■ **INSTRUCTIONS TO FOLLOW**
Within the entries below, find the portion that opens with the line containing "Write the bpy" and closes with the line containing "def rn(r,n): return (r*RX-n*RY, r*RY+n*RX)". Retype that portion exactly and only.

■ **STORED ROWS**

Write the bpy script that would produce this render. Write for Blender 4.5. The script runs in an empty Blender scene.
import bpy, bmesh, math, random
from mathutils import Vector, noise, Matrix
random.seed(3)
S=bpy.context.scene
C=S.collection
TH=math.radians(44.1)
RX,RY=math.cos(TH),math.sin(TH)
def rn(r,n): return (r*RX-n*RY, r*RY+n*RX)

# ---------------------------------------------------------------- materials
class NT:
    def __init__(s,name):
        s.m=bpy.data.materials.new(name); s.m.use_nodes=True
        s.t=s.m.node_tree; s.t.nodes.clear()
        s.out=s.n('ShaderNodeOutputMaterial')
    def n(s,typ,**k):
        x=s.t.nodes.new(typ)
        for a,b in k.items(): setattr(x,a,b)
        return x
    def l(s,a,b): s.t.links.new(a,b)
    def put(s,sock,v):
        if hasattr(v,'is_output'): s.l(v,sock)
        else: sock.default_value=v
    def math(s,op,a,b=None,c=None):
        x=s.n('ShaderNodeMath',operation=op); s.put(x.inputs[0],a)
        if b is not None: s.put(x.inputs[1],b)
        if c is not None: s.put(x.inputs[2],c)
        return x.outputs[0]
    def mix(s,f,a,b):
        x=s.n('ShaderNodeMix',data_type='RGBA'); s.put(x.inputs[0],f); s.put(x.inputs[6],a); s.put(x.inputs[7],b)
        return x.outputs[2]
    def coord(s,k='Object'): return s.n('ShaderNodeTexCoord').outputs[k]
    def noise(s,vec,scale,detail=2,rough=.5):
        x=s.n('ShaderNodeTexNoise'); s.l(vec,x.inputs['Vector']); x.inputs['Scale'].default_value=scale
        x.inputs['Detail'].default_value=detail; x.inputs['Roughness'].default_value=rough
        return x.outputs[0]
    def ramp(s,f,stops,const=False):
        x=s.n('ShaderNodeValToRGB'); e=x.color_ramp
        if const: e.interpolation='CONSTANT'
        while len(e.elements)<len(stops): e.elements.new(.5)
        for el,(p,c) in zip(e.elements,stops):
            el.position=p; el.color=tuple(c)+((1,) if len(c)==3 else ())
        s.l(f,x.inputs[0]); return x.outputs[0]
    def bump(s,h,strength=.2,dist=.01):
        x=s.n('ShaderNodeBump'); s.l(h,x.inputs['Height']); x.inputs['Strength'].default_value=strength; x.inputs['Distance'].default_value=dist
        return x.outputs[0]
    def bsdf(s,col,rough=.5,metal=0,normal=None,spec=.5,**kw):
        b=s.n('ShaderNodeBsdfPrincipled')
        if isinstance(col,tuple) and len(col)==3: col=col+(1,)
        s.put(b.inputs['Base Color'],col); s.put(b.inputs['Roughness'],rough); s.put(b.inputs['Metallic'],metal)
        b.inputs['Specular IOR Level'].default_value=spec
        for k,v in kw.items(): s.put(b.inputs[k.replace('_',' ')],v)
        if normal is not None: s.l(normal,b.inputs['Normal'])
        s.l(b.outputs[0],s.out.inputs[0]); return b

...

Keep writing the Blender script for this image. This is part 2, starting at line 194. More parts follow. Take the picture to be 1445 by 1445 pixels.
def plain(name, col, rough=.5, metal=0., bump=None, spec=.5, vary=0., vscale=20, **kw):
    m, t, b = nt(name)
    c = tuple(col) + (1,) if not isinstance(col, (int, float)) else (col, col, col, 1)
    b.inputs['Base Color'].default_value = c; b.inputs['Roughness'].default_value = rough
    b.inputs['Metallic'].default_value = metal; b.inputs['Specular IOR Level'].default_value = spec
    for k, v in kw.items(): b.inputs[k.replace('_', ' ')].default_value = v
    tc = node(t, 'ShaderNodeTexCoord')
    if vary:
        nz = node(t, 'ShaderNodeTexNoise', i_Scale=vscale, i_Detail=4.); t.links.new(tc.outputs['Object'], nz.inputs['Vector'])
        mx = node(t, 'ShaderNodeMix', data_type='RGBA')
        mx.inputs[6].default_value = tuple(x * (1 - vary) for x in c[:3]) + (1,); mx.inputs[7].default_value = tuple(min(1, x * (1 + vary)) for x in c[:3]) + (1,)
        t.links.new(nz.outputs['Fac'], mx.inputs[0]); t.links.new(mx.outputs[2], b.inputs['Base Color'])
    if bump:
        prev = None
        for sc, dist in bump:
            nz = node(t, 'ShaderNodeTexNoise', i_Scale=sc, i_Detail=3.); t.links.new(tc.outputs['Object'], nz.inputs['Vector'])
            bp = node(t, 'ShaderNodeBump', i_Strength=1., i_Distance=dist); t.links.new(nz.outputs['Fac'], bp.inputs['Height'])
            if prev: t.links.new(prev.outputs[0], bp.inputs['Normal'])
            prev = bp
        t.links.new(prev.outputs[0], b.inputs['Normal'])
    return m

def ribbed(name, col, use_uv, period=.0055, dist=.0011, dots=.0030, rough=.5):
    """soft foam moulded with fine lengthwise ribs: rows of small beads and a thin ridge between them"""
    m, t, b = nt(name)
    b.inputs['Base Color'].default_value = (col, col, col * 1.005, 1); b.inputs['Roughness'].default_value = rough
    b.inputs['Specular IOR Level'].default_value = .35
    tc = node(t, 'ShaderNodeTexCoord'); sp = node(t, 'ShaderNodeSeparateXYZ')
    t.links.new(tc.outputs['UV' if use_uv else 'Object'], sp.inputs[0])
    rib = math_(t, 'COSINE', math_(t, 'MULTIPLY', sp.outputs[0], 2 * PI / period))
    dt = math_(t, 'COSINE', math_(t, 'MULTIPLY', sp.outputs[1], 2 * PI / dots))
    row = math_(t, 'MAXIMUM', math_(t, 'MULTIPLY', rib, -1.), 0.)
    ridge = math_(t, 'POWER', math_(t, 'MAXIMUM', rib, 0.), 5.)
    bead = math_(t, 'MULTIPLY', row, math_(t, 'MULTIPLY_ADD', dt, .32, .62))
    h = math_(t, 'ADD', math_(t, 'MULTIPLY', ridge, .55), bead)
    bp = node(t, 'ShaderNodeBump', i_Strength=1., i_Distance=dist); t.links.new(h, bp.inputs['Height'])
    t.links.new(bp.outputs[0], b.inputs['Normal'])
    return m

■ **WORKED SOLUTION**
Write the bpy script that would produce this render. Write for Blender 4.5. The script runs in an empty Blender scene.
import bpy, bmesh, math, random
from mathutils import Vector, noise, Matrix
random.seed(3)
S=bpy.context.scene
C=S.collection
TH=math.radians(44.1)
RX,RY=math.cos(TH),math.sin(TH)
def rn(r,n): return (r*RX-n*RY, r*RY+n*RX)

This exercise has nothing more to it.